I do not think that there is any student of politics anywhere in the world that would say the US system is without flaw. American scholars and jurists themselves have for decades now been debating the system, with the view of, among others, to eliminating the possible "contradictions" between the number of popular votes and the number of electoral colleges carried by a candidate.

Other systems too - such as the constituency simple majority system of the Westminster model and the proportional representation system of the "European" model - each has its own "basic" weaknesses. It is this weakness, for example, that gave Barisan Nasional just slightly more than 50 percent of the popular vote but retain its more than two-thirds majority control of the parliament, giving the coalition great capability for making laws.

No, it's not such "basic flaws" of the Malaysian electoral system that Malaysia has been criticised for. It is the unfair and undemocratic conduct of the electoral process that was criticised. Rais has the right to retain the smugness on his face if he can look at us straight in the eye and say that the conduct of the elections in Malaysia is anywhere near the way the US elections are conducted. Otherwise, the minister should make a hasty retreat into his own cocoon in shame.
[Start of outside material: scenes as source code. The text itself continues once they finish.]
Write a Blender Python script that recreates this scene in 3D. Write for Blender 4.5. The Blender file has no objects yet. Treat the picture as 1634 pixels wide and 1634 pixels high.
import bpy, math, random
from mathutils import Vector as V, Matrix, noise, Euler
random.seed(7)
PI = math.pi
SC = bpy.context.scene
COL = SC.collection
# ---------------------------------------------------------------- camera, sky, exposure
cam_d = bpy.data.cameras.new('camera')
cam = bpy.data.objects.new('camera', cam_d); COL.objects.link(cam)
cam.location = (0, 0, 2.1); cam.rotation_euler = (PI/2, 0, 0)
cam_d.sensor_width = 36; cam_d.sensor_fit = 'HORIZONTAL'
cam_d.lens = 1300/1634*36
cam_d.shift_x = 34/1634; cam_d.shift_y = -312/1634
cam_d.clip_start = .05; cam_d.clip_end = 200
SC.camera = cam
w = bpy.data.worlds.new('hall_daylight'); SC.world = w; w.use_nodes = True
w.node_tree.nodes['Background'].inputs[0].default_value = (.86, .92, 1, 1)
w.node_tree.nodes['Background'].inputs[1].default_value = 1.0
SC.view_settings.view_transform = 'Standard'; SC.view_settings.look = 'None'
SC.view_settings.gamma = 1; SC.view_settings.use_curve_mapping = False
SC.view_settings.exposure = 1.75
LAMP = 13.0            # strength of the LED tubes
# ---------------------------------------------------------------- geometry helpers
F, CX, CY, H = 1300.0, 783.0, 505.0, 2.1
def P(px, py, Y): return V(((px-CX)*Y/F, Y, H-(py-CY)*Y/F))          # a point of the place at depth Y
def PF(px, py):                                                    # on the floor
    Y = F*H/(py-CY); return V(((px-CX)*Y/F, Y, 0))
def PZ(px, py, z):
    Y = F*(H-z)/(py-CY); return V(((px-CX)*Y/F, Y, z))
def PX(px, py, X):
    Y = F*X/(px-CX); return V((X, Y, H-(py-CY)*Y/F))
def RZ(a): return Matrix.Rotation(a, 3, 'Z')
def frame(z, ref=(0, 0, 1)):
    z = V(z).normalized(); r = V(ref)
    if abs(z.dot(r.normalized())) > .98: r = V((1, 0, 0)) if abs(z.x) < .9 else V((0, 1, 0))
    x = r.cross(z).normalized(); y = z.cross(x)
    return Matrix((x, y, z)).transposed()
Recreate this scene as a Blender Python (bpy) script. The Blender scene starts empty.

While the US system is undeniably flawed, the recent US election was at least characterised by the existence of free and fair media - even among the media organisations that endorsed certain candidates - by the absence of corruption and vote buying, by the absence of intimidation of voters by the police and other law enforcement institutions, by the absence of abuse of state and departmental facilities by candidates from the party in power - and many more abuses of the democratic process that have become common practice in Malaysia.

As long as this great difference between the way the electoral process is conducted in the two countries continues, I think the US has the "moral" right to lecture us for our government's abuses of our own democratic institutions.

Now people are demonstrating on the streets in Palm Beach, Florida. They are demanding not only a recount but a revote in the election in that district because they feel that they have been misled by a poorly designed ballot paper.

Rais and Prime Minister Dr Mahathir Mohamad must be wondering why the "disruption of public order" is not quickly resolved through methods routinely employed in Malaysia. Here in Malaysia the authorities would simply bring in the riot police, beat up the demonstrators, spray chemical-laced water on them, keep and torture them in jail as remand prisoners, and charge them in court for participating in illegal assembly - and accuse them of being agents of the US' "flawed" democratic government for good measure.